═══ Data shown
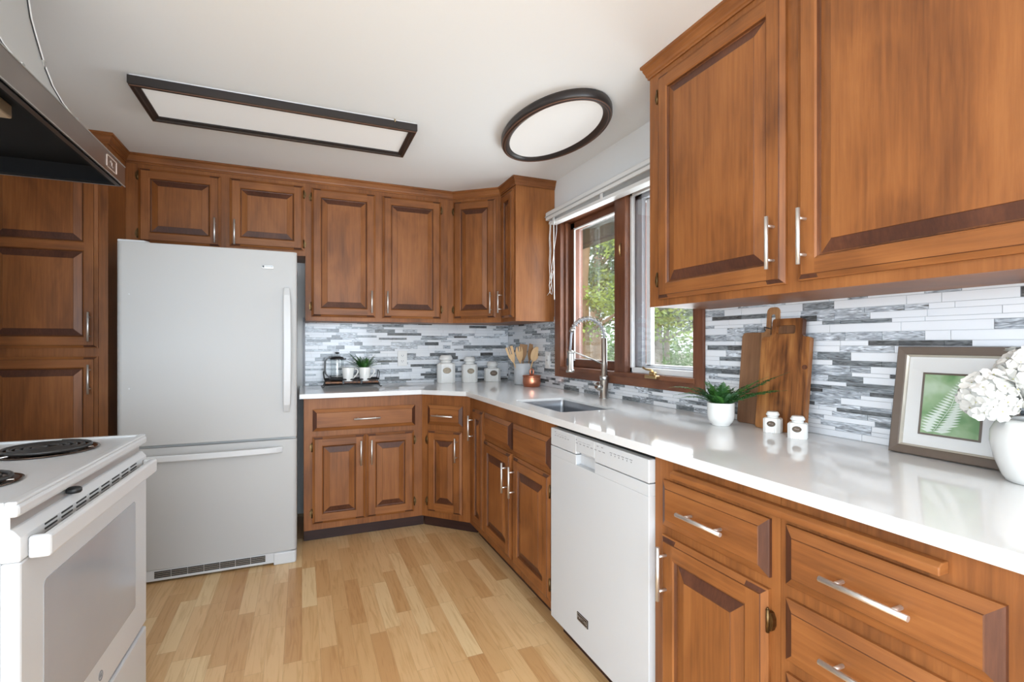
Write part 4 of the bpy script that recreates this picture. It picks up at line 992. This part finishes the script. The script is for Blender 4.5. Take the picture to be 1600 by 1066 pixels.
# ================================================================== crock with utensils, copper pot
MB().lathe([(.050, 0), (.062, .004), (.064, .02), (.064, .155), (.062, .158), (.059, .156), (.057, .02), (.01, .012)], 0, 0, 40).build('utensil_crock', 'grey', loc=(1.505, 3.350, CT))
tag(bpy.data.objects['utensil_crock'], 'light grey stoneware crock holding wooden utensils in the corner', 'crock')
M['walnutpale'] = wood('brown_bamboo', (.22, .10, .035), (.32, .16, .06), (.42, .22, .09), rough=.5, coat=0)
def utensil(name, label, dx, dy, tilt_x, tilt_y, L, kind, spin=0, mt='bamboo'):
    mb = MB(); hl = L - .105
    mb.tube([(0, 0, 0), (0, 0, hl * .6), (0, 0, hl)], [.0042, .0045, .0055], 8)
    if kind == 'spoon': ol = [(.031 * math.sin(2 * PI * k / 24), hl + .050 - .056 * math.cos(2 * PI * k / 24)) for k in range(24)]
    elif kind == 'fork': ol = [(-.007, hl - .014), (.007, hl - .014), (.024, hl + .030), (.029, hl + .066), (.025, hl + .100), (.018, hl + .100), (.015, hl + .068), (.011, hl + .068), (.010, hl + .106), (-.001, hl + .106), (-.002, hl + .068), (-.006, hl + .068), (-.008, hl + .104), (-.018, hl + .100), (-.027, hl + .066), (-.022, hl + .028)]
    elif kind == 'slotted': ol = [(-.008, hl - .014), (.008, hl - .014), (.025, hl + .030), (.031, hl + .104), (.009, hl + .106), (.008, hl + .045), (.003, hl + .045), (.002, hl + .106), (-.004, hl + .106), (-.005, hl + .045), (-.010, hl + .045), (-.011, hl + .106), (-.028, hl + .102), (-.024, hl + .028)]
    else: ol = [(-.008, hl - .014), (.008, hl - .014), (.026, hl + .030), (.031, hl + .104), (-.029, hl + .108), (-.025, hl + .030)]
    mb.prism(ol, -.0025, .0025, axis='y')
    o = mb.build(name, mt, loc=(1.505 + dx, 3.350 + dy, CT + .014), bevel=.0012)
    o.rotation_euler = (R(tilt_x), R(tilt_y), R(spin)); return tag(o, label, 'utensil', 'bamboo utensils in the grey crock')
utensil('bamboo_spatula', 'pale slotted bamboo spatula leaning left in the crock', -.022, -.010, 4, -19, .282, 'slotted', -14)
utensil('bamboo_fork', 'pale bamboo fork standing at front left of the crock', -.010, -.022, 8, -7, .272, 'fork', -20)
utensil('bamboo_turner', 'browner flat turner standing at the back centre of crock', .004, .018, -5, 3, .284, 'turner', -15, 'walnutpale')
utensil('bamboo_spatula', 'browner wide spatula at the back right of the crock', .018, .010, -4, 14, .290, 'turner', -15, 'walnutpale')
utensil('bamboo_spoon', 'pale bamboo spoon leaning right out of the crock', .018, -.020, 7, 17, .278, 'spoon', -20)
cp = thing('copper_pot', 'small lidded hammered copper pot beside the grey crock', 'pot', (1.492, 3.165, CT))
MB().lathe([(.050, 0), (.058, .004), (.0635, .030), (.0625, .060), (.060, .066), (.062, .068), (.062, .071), (.057, .071)], 0, 0, 40).build('bowl', 'copper', cp)
MB().lathe([(.064, .0715), (.0655, .075), (.063, .080), (.030, .083), (.013, .084), (.011, .088)], 0, 0, 40).build('lid', 'copper', cp)
MB().tube([(-.009, 0, .084), (-.013, 0, .098), (-.012, 0, .116), (0, 0, .126), (.012, 0, .116), (.013, 0, .098), (.009, 0, .084)], .0062, 10).build('loop_handle', 'copper', cp)

# ================================================================== coffee tray
tr = thing('serving_tray', 'black wire-edged wooden tray on the counter beside the fridge', 'tray', (.323, 3.668, CT))
MB().box(-.176, .176, -.062, .062, .028, .040).build('wood_base', 'copper' if False else 'acacia', tr, bevel=.002)
f = MB()
for z in (.020, .054):
    f.tube([(-.180, -.066, z), (.180, -.066, z), (.180, .066, z), (-.180, .066, z)], .0055, 8, closed=True)
for y in (-.066, .066):
    for x in (-.06, .06): f.box(x - .006, x + .006, y - .003, y + .003, .018, .056)
f.build('wire_frame', 'black', tr)
for x in (-1, 1):
    for y in (-.058, .058):
        MB().tube([(x * .170, y, .052), (x * .181, y, .022), (x * .186, y, .006), (x * .194, y, .003), (x * .200, y, .006)], .0028, 6).build('foot', 'black', tr)
    MB().tube([(x * .180, -.05, .054), (x * .186, -.046, .100), (x * .183, -.030, .112), (x * .183, .030, .112), (x * .186, .046, .100), (x * .180, .05, .054)], .0028, 6).build('handle', 'black', tr)
TZ = CT + .0405
fp = thing('french_press', 'glass french press with black frame at left of the tray', 'coffee press', (.228, 3.690, TZ))
MB().lathe([(.043, .004), (.044, .008), (.044, .150), (.0435, .152)], 0, 0, 32, capt=False).build('glass_beaker', 'jar', fp)
MB().lathe([(.047, 0), (.048, .014), (.045, .016)], 0, 0, 32).build('base_ring', 'black', fp)
MB().lathe([(.047, .150), (.048, .156), (.040, .168), (.012, .172)], 0, 0, 32).build('lid', 'black', fp)
MB().tube([(0, 0, .010), (0, 0, .195)], .002, 8).lathe([(.039, .030), (.039, .033)], 0, 0, 24).build('plunger', 'steel', fp)
MB().lathe([(.004, .190), (.015, .194), (.015, .200), (.004, .203)], 0, 0, 16).build('plunger_knob', 'black', fp)
ribbon([((-.040, 0, .160), 1), ((-.066, 0, .158), 1), ((-.079, 0, .140), 1), ((-.081, 0, .080), 1), ((-.077, 0, .052), 1), ((-.050, 0, .022), 1), ((-.040, 0, .010), 1)], (0, .011, 0), (.0062, 0, 0), 'handle', 'black', fp, .002)
MB().box(.020, .060, -.006, .006, .148, .160).build('spout_clip', 'black', fp, bevel=.002)
def mug(label, loc, rotz):
    t = thing('coffee_mug', label, 'mug', loc, rotz, 'white mugs on the serving tray')
    MB().lathe([(.028, 0), (.031, .002), (.0325, .01), (.0415, .094), (.0410, .096), (.0385, .094), (.030, .012), (.002, .008)], 0, 0, 36).build('cup', 'ceramic', t)
    MB().tube([(.038, 0, .078), (.050, 0, .086), (.063, 0, .082), (.067, 0, .066), (.058, 0, .046), (.044, 0, .030), (.033, 0, .018)], [.004, .0045, .0045, .0045, .0045, .004, .004], 8).build('handle', 'ceramic', t)
    return t
mug('empty white mug between the french press and the fern mug', (.296, 3.628, TZ), R(-12))
mug('white mug with a green fern in it, right on the tray', (.408, 3.628, TZ), R(-12))
f2 = MB()
spec = []
for k in range(38): spec.append((rnd.uniform(0, 2 * PI), rnd.uniform(.08, .135), R(rnd.uniform(48, 82)), rnd.uniform(.1, .4)))
spec += [(PI - .2, .16, R(40), .25), (PI + .4, .15, R(33), .3), (PI - .5, .17, R(58), .12), (PI, .15, R(62), .1), (0.1, .15, R(44), .2), (-.3, .16, R(34), .35), (.5, .14, R(56), .15), (0, .14, R(64), .1), (-.1, .21, R(40), .38)]
for i, (a, L, r_, dr) in enumerate(spec): frond_mesh(f2, (.012 * math.cos(a), .012 * math.sin(a), 0), a, L, r_, dr, .022, n=22, mi=i % 2, seed=i + 50)
o = f2.build('fern_sprig', ['fernd', 'fern'], loc=(.400, 3.628, TZ + .082)); tag(o, 'small bushy green fern growing out of a white mug', 'plant')

# ================================================================== framed fern print
pf = thing('picture_frame', 'taupe framed pressed fern print leaning on the tiles', 'picture', (1.530, .872, CT + .001), -PI / 2)
pf.rotation_euler = (R(-9.0), 0, R(-90)); PWd, PH = .262, .296
def pframe(mb, x0, x1, z0, z1, prof):
    n = len(prof); C_ = [(x0, z0, 1, 1), (x1, z0, -1, 1), (x1, z1, -1, -1), (x0, z1, 1, -1)]; vs = []
    for (x, z, sx, sz) in C_:
        for (o_, d) in prof: vs.append((x + sx * o_, -d, z + sz * o_))
    fs = [(c * n + i, ((c + 1) % 4) * n + i, ((c + 1) % 4) * n + (i + 1) % n, c * n + (i + 1) % n) for c in range(4) for i in range(n)]
    return mb.add(vs, fs)
pframe(MB(), 0, PWd, 0, PH, [(0, -.012), (0, .010), (.003, .013), (.021, .011), (.023, .009), (.023, -.012)]).build('frame', 'taupe', pf)
pframe(MB(), .022, PWd - .022, .022, PH - .022, [(0, -.010), (0, .0085), (.002, .0085), (.006, .003), (.006, -.010)]).build('inner_slip', 'silver', pf)
MB().box(.027, PWd - .027, .0002, .004, .027, PH - .027).build('mat_board', 'mat', pf)
pframe(MB(), .063, PWd - .063, .058, PH - .070, [(0, -.0005), (0, .0016), (.005, .0016), (.005, -.0005)]).build('mat_bevel', 'taupe', pf)
MB().box(.067, PWd - .067, -.0008, .0008, .062, PH - .074).build('print', 'print', pf)
fr2 = MB(); y = -.0012; base = Vector((.098, y, .070)); tip = Vector((.150, y, PH - .088)); nn = 20
for i in range(nn):
    f = i / nn; p = base.lerp(tip, f) + Vector((.008 * math.sin(PI * f), 0, 0)); L = .046 * (1 - f) ** .8 + .004
    if i < 2: L *= .8
    for s_ in (-1, 1):
        dv = Vector((s_ * .95, 0, .42 - .5 * (1 - f) * .6)).normalized(); pn = Vector((-dv.z, 0, dv.x)) * .0040 * (1.3 - f)
        e_ = p + dv * L; q = p + dv * L * .45
        if e_.x > PWd - .069: e_ = p + dv * (PWd - .070 - p.x) / dv.x; q = p.lerp(e_, .45)
        if e_.x < .068: e_ = p + dv * (.069 - p.x) / dv.x; q = p.lerp(e_, .45)
        fr2.add([p, q - pn, e_, q + pn], [(0, 1, 2, 3)])
fr2.tube([base, base.lerp(tip, .5) + Vector((.008, 0, 0)), tip], .0007, 5)
fr2.build('fern_silhouette', 'fernwhite', pf)
MB().box(.028, PWd - .028, -.0062, -.0050, .028, PH - .028).build('glass', 'glass', pf)
MB().tube([(.13, .01, .20), (.13, .045, .004)], .004, 6) # easel stays hidden behind

# ================================================================== vase + hydrangeas
vz = MB().lathe([(.055, 0), (.060, .002), (.066, .012), (.080, .050), (.086, .085), (.085, .110), (.076, .130), (.066, .138), (.060, .136), (.068, .125), (.074, .10), (.070, .05), (.05, .012), (.002, .01)], 0, 0, 48).build('flower_vase', 'ceramic', loc=(1.470, .535, CT))
tag(vz, 'round cream white ceramic vase of hydrangeas at the right edge', 'vase')
def hydrangea(label, c, r, seed, stemto):
    rg = random.Random(seed); mb = MB(); n = 62
    mb.lathe([(.001, -r * .78), (r * .55, -r * .55), (r * .78, 0), (r * .55, r * .55), (.001, r * .78)], 0, 0, 16, 0)
    for i in range(n):
        ph = math.acos(1 - 2 * (i + .5) / n); th = PI * (1 + 5 ** .5) * i + rg.uniform(-.2, .2)
        d = Vector((math.sin(ph) * math.cos(th), math.sin(ph) * math.sin(th), math.cos(ph)))
        if d.z < -.75: continue
        a = d.orthogonal().normalized(); b = d.cross(a); rot0 = rg.uniform(0, PI); ps = r * rg.uniform(.34, .44); cen = d * r * rg.uniform(.80, .93); tilt = Vector((rg.uniform(-.25, .25), rg.uniform(-.25, .25), rg.uniform(-.25, .25)))
        dn = (d + tilt).normalized(); a = dn.orthogonal().normalized(); b = dn.cross(a)
        for k in range(4):
            t0 = rot0 + k * PI / 2 + rg.uniform(-.12, .12); u = a * math.cos(t0) + b * math.sin(t0); v = dn.cross(u); cup = rg.uniform(.05, .35)
            rows = [(.0, .05, 0), (.35, .38, .10), (.70, .52, .14 + cup * .3), (1.0, .30, .05 + cup)]
            vs = []
            for (f, wd, hgt) in rows:
                for sgn in (-1, 0, 1): vs.append(cen + u * ps * f + v * ps * wd * sgn + dn * ps * (hgt * .5 + (.06 if sgn else 0)))
            fs = [(q * 3 + s_, q * 3 + s_ + 1, (q + 1) * 3 + s_ + 1, (q + 1) * 3 + s_) for q in range(3) for s_ in range(2)]
            mb.add(vs, fs, 0, True)
        mb.lathe([(.0005, -.001), (.0022, .001), (.0005, .003)], 0, 0, 6, 1, mtx=Matrix.Translation(cen + dn * .002))
    t = thing('hydrangea', label, 'flower', c, 0, 'white hydrangeas in the cream vase')
    mb.build('flower_head', ['petal', 'bud'], t)
    MB().tube([(0, 0, -r * .6), tuple((Vector(stemto) - Vector(c)) * .5 + Vector((0, 0, .01))), tuple(Vector(stemto) - Vector(c))], .003, 6).build('stem', 'stem', t)
vb = (1.470, .535, CT + .03)
hydrangea('lower left white hydrangea head drooping over the vase rim', (1.395, .595, 1.098), .054, 1, vb)
hydrangea('upper white hydrangea head standing highest in the vase', (1.46, .555, 1.150), .058, 2, vb)
hydrangea('rightmost white hydrangea head cut by the edge of the photo', (1.435, .475, 1.105), .056, 3, vb)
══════
**Job:** Show every line from the listing above in which the string "picture" appears.

**Task output:**
Write part 4 of the bpy script that recreates this picture. It picks up at line 992. This part finishes the script. The script is for Blender 4.5. Take the picture to be 1600 by 1066 pixels.
pf = thing('picture_frame', 'taupe framed pressed fern print leaning on the tiles', 'picture', (1.530, .872, CT + .001), -PI / 2)